Immaginate una sola giornata, di quelle lunghissime di casalinghitudine a cui siamo costretti, scandita da questi quattro momenti, una colonna sonora prima dilatata su due momenti di studio distanti mesi, e ora compressa in un tempo che ci appare interrotto nella sua incertezza lineare e invece identico a sé stesso nel suo andamento ciclico. Cerchiamo di renderlo rassicurante, ci dice Miles, proponendoci ancora una visione ortodossa e tonale del jazz. Poi verrà l’avventura intellettuale dell’incontro con il pianismo impressionista e neo-accademico di Bill Evans, calco bluesy di Debussy. E l’intuizione di operare per sottrazione, accogliendo solo alcuni gruppi di note, e abbandonando le altre al silenzio.
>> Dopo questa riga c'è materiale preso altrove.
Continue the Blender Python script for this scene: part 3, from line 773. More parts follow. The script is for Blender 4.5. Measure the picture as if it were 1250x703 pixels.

Red Garland avrebbe continuato invece a provare il gioco di gambe dei Welter, nei dischi con John Coltrane o Art Pepper, o nelle incisioni da leader, ancorate a una musica aristocratica e inessenziale, fatta di introduzioni che sembrano carillon, uno stile che forse nemmeno aveva scelto, e gli era rimasto appiccicato addosso come un peccato di gioventù. “Sono solo un pianista da coctail”. Ma è proprio per questo che ci piaceva.